SAFU represents one of the few structural risk mitigations that crypto exchanges have implemented voluntarily — a user protection mechanism designed to address the exchange hack risk that has cost the industry billions. Understanding which exchanges have similar insurance funds (and verifying their capitalisation) is part of exchange due diligence for traders who maintain significant balances on centralised platforms.
The critical limitation of SAFU and similar exchange insurance funds is their voluntary, fund-size-dependent nature. SAFU is adequate to cover a $40 million hack (as demonstrated in 2019) but would be severely strained by a catastrophic event affecting billions in user funds — the scale of losses that have occurred in major exchange failures. FTX’s November 2022 collapse involved approximately $8 billion in customer losses — a shortfall that no exchange insurance fund could plausibly cover, illustrating that insurance funds address routine security incidents, not insolvency events.
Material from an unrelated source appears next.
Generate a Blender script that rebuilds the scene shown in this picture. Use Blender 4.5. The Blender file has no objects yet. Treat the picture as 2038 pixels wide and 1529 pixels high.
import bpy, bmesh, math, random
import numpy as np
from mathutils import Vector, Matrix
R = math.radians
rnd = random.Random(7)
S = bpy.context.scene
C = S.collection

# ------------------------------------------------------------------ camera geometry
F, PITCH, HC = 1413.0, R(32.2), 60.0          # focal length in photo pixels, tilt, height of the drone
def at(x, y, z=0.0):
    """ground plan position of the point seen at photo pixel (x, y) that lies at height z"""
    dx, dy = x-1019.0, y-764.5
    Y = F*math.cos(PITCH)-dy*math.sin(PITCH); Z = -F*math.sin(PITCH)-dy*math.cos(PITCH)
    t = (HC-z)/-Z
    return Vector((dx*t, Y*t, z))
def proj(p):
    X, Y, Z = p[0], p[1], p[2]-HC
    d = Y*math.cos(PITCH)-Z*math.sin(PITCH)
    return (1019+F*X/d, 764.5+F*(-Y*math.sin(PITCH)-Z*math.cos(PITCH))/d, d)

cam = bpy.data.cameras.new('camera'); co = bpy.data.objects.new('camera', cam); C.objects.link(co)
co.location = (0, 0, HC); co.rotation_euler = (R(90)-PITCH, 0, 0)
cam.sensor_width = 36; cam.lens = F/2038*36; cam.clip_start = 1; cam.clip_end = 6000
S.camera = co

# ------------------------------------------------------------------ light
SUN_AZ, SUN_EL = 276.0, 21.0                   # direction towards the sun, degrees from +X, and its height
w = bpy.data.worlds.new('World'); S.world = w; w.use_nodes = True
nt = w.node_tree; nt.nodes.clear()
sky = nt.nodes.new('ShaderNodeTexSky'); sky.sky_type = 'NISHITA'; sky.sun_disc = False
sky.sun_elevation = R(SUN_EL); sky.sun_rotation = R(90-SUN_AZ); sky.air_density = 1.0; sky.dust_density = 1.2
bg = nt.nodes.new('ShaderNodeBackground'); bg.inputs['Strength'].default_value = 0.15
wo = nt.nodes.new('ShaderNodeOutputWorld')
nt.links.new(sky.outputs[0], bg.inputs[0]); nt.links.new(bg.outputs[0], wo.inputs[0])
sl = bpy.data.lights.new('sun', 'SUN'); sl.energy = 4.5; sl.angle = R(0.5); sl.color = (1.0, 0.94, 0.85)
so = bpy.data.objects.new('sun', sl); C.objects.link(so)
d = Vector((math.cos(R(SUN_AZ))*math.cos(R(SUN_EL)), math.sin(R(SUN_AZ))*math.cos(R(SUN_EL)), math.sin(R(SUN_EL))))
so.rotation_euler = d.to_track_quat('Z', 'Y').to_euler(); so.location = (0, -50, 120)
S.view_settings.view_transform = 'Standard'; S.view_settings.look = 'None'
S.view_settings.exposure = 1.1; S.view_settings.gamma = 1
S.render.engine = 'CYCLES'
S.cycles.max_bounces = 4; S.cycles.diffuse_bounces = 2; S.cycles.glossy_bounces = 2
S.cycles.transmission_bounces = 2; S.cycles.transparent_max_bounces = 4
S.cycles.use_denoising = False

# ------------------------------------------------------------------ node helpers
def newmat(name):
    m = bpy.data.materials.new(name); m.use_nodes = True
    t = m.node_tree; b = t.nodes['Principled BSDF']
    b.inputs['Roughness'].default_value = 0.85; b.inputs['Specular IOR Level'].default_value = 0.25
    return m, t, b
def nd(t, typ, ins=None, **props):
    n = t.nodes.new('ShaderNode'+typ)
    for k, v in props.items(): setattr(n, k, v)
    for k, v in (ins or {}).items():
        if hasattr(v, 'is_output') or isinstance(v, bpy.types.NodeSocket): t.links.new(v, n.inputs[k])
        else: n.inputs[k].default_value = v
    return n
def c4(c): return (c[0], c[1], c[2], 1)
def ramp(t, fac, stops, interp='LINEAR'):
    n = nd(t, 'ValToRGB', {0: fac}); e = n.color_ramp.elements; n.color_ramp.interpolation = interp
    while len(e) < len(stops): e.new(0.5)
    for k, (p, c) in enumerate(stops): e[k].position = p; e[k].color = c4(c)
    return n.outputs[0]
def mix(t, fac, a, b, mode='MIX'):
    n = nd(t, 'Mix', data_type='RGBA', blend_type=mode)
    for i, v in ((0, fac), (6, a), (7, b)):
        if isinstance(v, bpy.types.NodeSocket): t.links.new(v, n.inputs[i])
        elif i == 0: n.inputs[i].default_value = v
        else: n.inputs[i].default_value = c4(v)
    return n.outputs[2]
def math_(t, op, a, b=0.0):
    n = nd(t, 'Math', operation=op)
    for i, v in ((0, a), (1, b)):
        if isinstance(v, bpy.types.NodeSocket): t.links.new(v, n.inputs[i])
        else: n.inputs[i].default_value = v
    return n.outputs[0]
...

The “funds are SAFU” cultural meme has a darker irony: the phrase became associated with exchange reassurance just as crypto’s 2022 crisis destroyed confidence in centralised custody. When exchanges began halting withdrawals in 2022 (Celsius, Voyager, FTX), community members used “SAFU” sarcastically. The term evolved from genuine reassurance to pointed commentary on the gap between exchange claims and reality. For traders, the lesson is that voluntary insurance funds with no regulatory oversight and no legal guarantee are meaningful risk mitigants but not equivalent to the regulated deposit insurance that protects traditional bank deposits.
Key Takeaways
- Binance established SAFU in July 2018, funding it with 10% of all trading fee revenue — the May 2019 hack of approximately 7,000 BTC ($40 million) was fully covered by SAFU without any user losses, demonstrating that an adequately capitalised exchange insurance fund can make users whole after significant security incidents.
- SAFU differs fundamentally from FDIC insurance — it is voluntary, fund-size limited, covers only security incidents (not insolvency), has no government backing, and provides no per-user guarantee, making it a meaningful but structurally limited risk mitigation compared to regulated deposit insurance.
- FTX’s $8 billion customer loss in November 2022 illustrates SAFU’s structural limitation — exchange insurance funds sized at $1 billion cannot cover catastrophic insolvency events where customer funds were misappropriated rather than stolen by external hackers.
- “Funds are SAFU” evolved from CZ’s July 2018 typo tweet into a widely adopted crypto meme signifying security — its sarcastic deployment during 2022 exchange failures illustrates how quickly community language can shift from optimism to cynicism when institutional failures expose the gap between reassurance and reality.
- Verifying an exchange’s insurance fund size, coverage terms, and audit status is part of exchange due diligence — funds that are independently audited, clearly defined in scope, and proportionate to user deposit volume provide more meaningful protection than funds that exist primarily as marketing claims.